J.M.: Not too get too much away from the book, but I recall watching the Dream Team when I was younger and Barkley was by far one of the most athletically gifted players on the court at all times.

There were times it seemed as though he could breeze by guards on a fast break and his size was problematic for everyone.

For those only accustomed to Barkley through his TNT gig, McCallum does a great job of bringing us back to his playing days. Indeed, the Chuckster was a lethal weapon — fun fact, he led the team in scoring — that no one had an answer for.

It’s clear from the details of the book that Barkley always knew he was a great player, but showcasing his talent with the Dream Team gave him some validation that perhaps few remember today.

With that said, one of the most fascinating aspects of the book is the non-story of David Robinson. I have long theorized that the Admiral should have been one of the greatest players ever but he seemed to lack something.

McCallum provides some terrific insight into the player, but more importantly the man; and although it gives the readers a greater of appreciation of Robinson as an individual; one cannot help but feel cheated about the Spurs center.

For all of the criticism thrown at Shaquille O’Neal for not putting more into basketball, Robinson not only deserves the same amount throw his way, but perhaps more.

As great as he was as a center, he never had the edge needed to carry his team to the promised land and put the fear into the hearts of his opponents.

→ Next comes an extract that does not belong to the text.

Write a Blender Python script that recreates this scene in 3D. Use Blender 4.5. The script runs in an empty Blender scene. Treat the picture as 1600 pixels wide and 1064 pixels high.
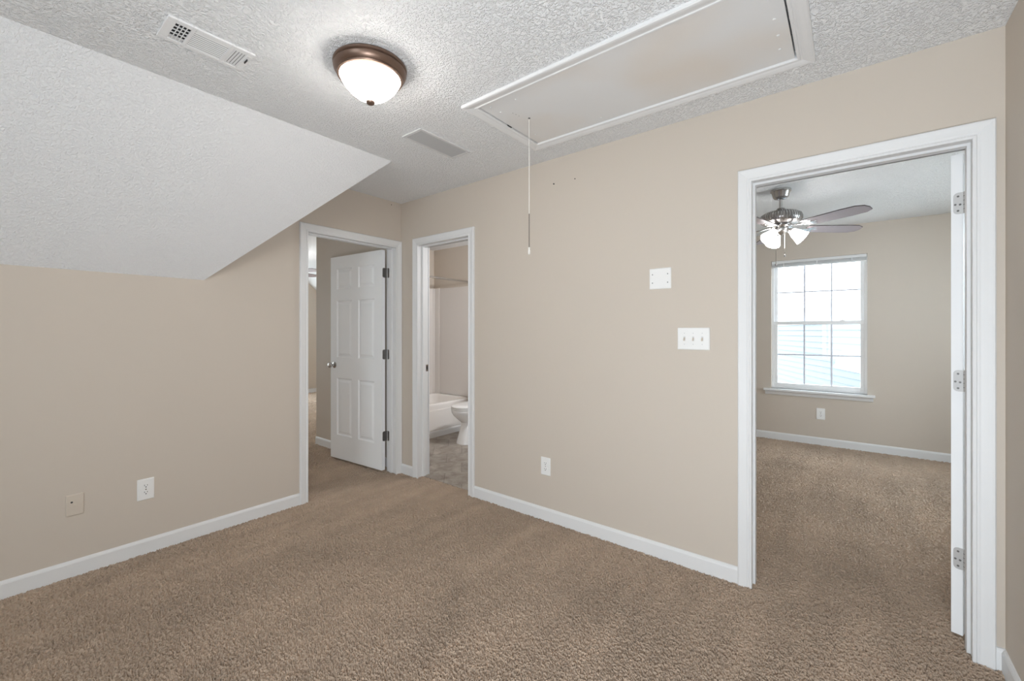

And to his credit, Robinson is perfectly at ease with who he is and shows no sign of remorse whatsoever about how his career unfolded. Nonetheless, the question “what if” still looms…

Darius: I think we could go on and on with anecdotes and insights gleaned from this book. McCallum simply did a fantastic job of giving the reader so much information in an easy to consume format. At this point though, I’d rather not give away too much more and just suggest that everyone go out and buy the book. You won’t be disappointed.